Erkan traute sich nicht mehr, einfach bei seinen alten Freunden
anzurufen, sie waren ihm fremd geworden. Jenny fand die
anderen nur noch uncool. Und Laura suchte von sich aus sowieso
nicht den Kontakt. Heute, mit achtzehn Jahren, fehlt
ihnen jeder Kitt.
Laura, Erkan, Alex und Jenny sind meine Freunde. Es gibt
sie wirklich. Meine Schilderungen folgen ihrem Leben. Persönlich
wollen sie nicht erkannt werden. Das respektiere ich.
In dem Buch ändere ich daher ihre Namen und die Lebensräume,
vernachlässige einige Details und überziehe andere
deutlich.
Eigentlich braucht es nur diese vier Leben und achtzehn
Jahre, um zu zeigen, wie unser Bildungswesen funktioniert,
wie es führt und verführt, wie es solange rüttelt und schüttelt,
bis wir wieder dort angelangt sind, wo wir begonnen haben.

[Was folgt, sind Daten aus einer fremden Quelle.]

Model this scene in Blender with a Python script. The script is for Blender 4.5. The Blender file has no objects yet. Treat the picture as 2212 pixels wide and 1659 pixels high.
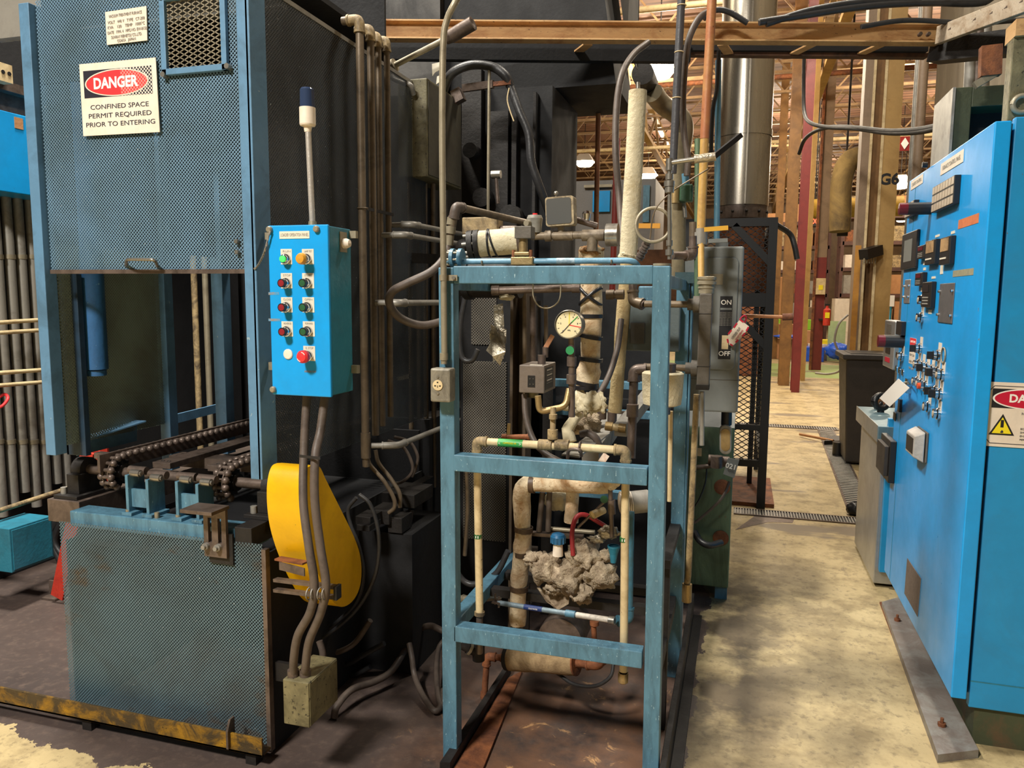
import bpy, math, random
from mathutils import Vector, Matrix
random.seed(7)
SC = bpy.context.scene
COL = SC.collection
V = Vector
# ------------------------------------------------------------------ camera
F_PX, CX, CY, CAM_H = 1650.0, 1106.0, 829.5, 1.55
YAW, PITCH, ROLL = math.radians(16.6), math.radians(6.5), math.radians(0.45)
FW = V((-math.sin(YAW)*math.cos(PITCH), math.cos(YAW)*math.cos(PITCH), -math.sin(PITCH)))
_r = V((math.cos(YAW), math.sin(YAW), 0)); _u = _r.cross(FW)
RT = _r*math.cos(ROLL)+_u*math.sin(ROLL); UP = _u*math.cos(ROLL)-_r*math.sin(ROLL)
CAM = V((0, 0, CAM_H))
cd = bpy.data.cameras.new('camera'); co = bpy.data.objects.new('camera', cd); COL.objects.link(co)
cd.sensor_fit = 'HORIZONTAL'; cd.sensor_width = 36.0; cd.lens = 36.0*F_PX/2212.0
cd.clip_start = 0.05; cd.clip_end = 200
m3 = Matrix((RT, UP, -FW)).transposed()
co.matrix_world = Matrix.Translation(CAM) @ m3.to_4x4()
SC.camera = co
# ------------------------------------------------------------------ world, lamps, exposure
SC.view_settings.view_transform = 'Standard'; SC.view_settings.look = 'None'
SC.view_settings.gamma = 1.0; SC.view_settings.use_curve_mapping = False
SC.view_settings.exposure = 0.45
w = bpy.data.worlds.new('hall_air'); SC.world = w; w.use_nodes = True
w.node_tree.nodes['Background'].inputs[0].default_value = (1.0, 0.88, 0.70, 1)
w.node_tree.nodes['Background'].inputs[1].default_value = 0.07
SC.cycles.max_bounces = 6; SC.cycles.diffuse_bounces = 3; SC.cycles.glossy_bounces = 3
SC.cycles.transparent_max_bounces = 24; SC.cycles.caustics_reflective = False; SC.cycles.caustics_refractive = False
SC.cycles.sample_clamp_indirect = 4.0
def high_bay(x, y, z, power, size=1.1, col=(1.0, 0.86, 0.64)):
    l = bpy.data.lights.new('high_bay_light', 'AREA'); l.shape = 'DISK'; l.size = size; l.energy = power; l.color = col
    o = bpy.data.objects.new('high_bay_light', l); COL.objects.link(o); o.location = (x, y, z); return o
high_bay(-2.0, -1.7, 5.0, 430, 0.9, (1.0, 0.95, 0.86))
high_bay(-3.0, 2.7, 6.5, 400, 0.8, (1.0, 0.94, 0.83))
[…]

Dies schlicht zu behaupten, wäre freilich billig. Also illustriere
und belege ich die vier Bildungsverläufe mit Daten und Fakten.
Das macht aus diesem Buch kein akademisches Werk, aber
doch eine Darstellung, der die Forschung und die wissenschaftliche
Verankerung nicht fehlen.
Anprangern will ich mit diesem Buch nicht. Schwarzmalerei
und Larmoyanz sind mir fremd. Ich will beschreiben,
warum es so gekommen ist. Begreifen, wo wir einhaken können.
Die Bildungsverläufe dieser vier Kinder und die Forschung
zeigen uns im Kleinen wie im Großen, wie Deutschland
zu einer Bildungsrepublik werden kann. Noch sind wir
das nicht. Die Bildung der Kinder hängt jenseits ihrer Fähigkeiten
und Potenziale zu stark von ihren Elternhäusern ab.
Gerade für die vielen neugierigen Kinder mit Einwanderungsstatus
ist das besonders hart. Die Unterschiede zwischen den
Bundesländern sind so ausgeprägt, dass daraus ungleiche
Lebenschancen für die Kinder entstehen. Den Anspruch auf
Bildung als Bürgerrecht verwirklichen wir nicht.
Warum eigentlich? Wir wissen, was zu tun ist. Wir sehen
die Erfolge im Ausland, sehen viele wunderbare Schulen bei
uns um die Ecke. Schulen, die Eltern mit ins Boot holen.
Schulen, die mit kleinen Klassen, guten Lehrern und Sozialpädagogen
die Schülerinnen und Schüler mitnehmen, die sie
in ihrem Ehrgeiz piksen und sie motivieren. Wir stellen uns
vor: Gemeinden lassen Schulen, Schüler, Lehrer und Eltern
einen Pakt auf die Zukunft schließen. Sie ziehen an einem
Strang und erzeugen das, was für sie und die Gesellschaft das
Wichtigste ist: Unabhängigkeit, Selbstverwirklichung, ein gutes
Leben. Auch davon handeln die folgenden Seiten.
Gewidmet ist dieses Buch meiner Mutter, die sich über
meine Frauenbücher immer gefreut hat, ein Bildungsbuch aber
stets wichtiger fand. Nun ist es da, ohne dass sie es noch lesen
und mir in zarten Nebensätzen deutlich kommentieren kann.